PROVIDED DATA ▸
***

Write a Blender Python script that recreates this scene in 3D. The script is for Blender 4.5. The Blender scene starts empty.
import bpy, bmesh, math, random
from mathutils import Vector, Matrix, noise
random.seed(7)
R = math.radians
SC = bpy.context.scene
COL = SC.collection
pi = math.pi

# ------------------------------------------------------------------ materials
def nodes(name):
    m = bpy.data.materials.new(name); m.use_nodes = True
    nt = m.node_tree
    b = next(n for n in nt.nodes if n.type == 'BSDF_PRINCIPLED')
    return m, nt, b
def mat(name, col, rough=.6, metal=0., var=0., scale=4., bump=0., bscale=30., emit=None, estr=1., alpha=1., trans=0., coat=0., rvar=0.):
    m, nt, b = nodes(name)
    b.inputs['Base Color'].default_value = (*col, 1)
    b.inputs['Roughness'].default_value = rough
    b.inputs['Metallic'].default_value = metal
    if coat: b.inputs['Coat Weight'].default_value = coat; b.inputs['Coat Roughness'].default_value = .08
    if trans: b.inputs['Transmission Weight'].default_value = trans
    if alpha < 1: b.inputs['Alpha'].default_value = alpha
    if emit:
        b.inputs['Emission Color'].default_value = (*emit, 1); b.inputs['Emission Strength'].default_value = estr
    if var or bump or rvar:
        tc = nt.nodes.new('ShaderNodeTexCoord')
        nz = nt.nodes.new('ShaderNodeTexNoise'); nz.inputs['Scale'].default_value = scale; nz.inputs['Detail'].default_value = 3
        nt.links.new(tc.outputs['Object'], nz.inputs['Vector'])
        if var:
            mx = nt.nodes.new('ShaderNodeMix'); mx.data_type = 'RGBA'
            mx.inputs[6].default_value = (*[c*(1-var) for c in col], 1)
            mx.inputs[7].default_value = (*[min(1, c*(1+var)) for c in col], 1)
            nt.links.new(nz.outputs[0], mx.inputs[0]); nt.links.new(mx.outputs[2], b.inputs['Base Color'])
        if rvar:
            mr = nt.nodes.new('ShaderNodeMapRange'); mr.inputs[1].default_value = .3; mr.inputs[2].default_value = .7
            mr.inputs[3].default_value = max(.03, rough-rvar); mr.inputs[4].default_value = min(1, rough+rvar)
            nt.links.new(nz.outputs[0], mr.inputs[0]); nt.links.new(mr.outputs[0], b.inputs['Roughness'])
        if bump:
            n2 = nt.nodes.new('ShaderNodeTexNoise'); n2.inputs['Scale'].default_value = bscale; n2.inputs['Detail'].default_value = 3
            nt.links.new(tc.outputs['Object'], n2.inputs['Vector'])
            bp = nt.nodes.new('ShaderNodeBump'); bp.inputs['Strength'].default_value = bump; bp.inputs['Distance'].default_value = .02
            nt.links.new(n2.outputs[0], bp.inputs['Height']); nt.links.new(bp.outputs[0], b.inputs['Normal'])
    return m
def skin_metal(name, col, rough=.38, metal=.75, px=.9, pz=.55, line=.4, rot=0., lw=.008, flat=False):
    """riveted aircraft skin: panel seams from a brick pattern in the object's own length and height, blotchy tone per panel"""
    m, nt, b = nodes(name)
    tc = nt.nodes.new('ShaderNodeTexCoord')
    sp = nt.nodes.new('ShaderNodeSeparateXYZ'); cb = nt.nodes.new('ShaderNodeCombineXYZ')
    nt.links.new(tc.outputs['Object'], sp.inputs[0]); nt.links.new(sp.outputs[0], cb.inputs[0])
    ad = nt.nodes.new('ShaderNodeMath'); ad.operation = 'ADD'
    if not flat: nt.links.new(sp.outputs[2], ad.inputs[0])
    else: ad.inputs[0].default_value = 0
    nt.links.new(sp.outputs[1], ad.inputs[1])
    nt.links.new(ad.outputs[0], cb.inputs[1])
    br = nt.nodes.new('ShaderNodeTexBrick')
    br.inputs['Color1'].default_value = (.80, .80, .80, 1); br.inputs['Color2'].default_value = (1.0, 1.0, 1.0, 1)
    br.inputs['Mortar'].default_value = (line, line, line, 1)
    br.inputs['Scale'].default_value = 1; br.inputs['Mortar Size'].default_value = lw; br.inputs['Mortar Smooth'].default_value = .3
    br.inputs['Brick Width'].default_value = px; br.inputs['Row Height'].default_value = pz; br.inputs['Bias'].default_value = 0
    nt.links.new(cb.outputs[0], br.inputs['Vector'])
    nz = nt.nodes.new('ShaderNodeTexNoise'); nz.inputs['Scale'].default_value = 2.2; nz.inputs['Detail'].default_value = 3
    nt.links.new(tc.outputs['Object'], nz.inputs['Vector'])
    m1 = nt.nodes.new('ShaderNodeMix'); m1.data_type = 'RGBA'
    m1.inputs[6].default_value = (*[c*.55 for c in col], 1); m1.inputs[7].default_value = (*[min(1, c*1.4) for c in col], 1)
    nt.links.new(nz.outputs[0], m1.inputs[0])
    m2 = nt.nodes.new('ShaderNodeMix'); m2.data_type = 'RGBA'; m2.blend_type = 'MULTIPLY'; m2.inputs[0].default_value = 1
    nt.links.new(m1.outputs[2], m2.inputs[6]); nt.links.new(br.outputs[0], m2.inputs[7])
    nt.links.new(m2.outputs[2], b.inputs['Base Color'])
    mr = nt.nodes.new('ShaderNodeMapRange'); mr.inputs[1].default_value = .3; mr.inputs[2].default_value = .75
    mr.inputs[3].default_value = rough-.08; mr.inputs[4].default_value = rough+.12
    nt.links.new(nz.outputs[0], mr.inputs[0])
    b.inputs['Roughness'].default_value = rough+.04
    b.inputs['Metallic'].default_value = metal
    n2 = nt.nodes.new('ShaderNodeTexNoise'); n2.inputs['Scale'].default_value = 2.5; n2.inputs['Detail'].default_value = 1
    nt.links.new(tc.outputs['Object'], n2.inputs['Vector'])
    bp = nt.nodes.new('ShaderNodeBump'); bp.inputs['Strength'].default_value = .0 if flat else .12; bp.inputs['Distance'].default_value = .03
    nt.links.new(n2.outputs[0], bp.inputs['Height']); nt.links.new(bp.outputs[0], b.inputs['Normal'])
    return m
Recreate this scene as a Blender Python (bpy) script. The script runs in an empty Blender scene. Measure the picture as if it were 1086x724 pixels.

***

DIRECTIONS ▸ Return each line with "Python".

EXERCISE RESULT ▸
Write a Blender Python script that recreates this scene in 3D. The script is for Blender 4.5. The Blender scene starts empty.
Recreate this scene as a Blender Python (bpy) script. The script runs in an empty Blender scene. Measure the picture as if it were 1086x724 pixels.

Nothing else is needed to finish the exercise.